▶ TO BE DONE
Return exactly and only these lines: the first of the listing through the one containing "def PZ(py, Y): return CZ+(H-py)/F*Y".

▶ GIVEN DATA
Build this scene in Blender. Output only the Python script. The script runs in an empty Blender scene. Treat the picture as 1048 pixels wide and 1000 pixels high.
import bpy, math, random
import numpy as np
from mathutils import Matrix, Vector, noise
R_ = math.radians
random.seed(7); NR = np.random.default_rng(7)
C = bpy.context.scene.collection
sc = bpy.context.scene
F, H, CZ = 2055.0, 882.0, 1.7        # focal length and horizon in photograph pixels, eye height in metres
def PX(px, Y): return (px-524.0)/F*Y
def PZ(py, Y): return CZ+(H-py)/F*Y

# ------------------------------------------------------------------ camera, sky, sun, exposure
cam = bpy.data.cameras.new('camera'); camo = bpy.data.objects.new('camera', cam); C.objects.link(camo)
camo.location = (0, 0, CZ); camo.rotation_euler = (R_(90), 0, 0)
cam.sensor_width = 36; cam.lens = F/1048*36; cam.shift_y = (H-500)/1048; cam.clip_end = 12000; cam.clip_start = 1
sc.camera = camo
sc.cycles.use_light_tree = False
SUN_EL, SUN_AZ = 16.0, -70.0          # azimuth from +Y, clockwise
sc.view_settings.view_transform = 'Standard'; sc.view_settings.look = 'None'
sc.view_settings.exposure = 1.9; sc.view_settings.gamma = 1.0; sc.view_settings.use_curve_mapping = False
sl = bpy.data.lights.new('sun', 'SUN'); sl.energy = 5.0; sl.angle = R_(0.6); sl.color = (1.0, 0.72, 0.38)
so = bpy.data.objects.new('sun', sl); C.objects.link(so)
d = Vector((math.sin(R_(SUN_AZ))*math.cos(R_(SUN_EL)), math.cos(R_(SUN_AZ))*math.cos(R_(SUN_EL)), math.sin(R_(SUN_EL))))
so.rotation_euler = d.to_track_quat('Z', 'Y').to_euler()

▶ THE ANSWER
Build this scene in Blender. Output only the Python script. The script runs in an empty Blender scene. Treat the picture as 1048 pixels wide and 1000 pixels high.
import bpy, math, random
import numpy as np
from mathutils import Matrix, Vector, noise
R_ = math.radians
random.seed(7); NR = np.random.default_rng(7)
C = bpy.context.scene.collection
sc = bpy.context.scene
F, H, CZ = 2055.0, 882.0, 1.7        # focal length and horizon in photograph pixels, eye height in metres
def PX(px, Y): return (px-524.0)/F*Y
def PZ(py, Y): return CZ+(H-py)/F*Y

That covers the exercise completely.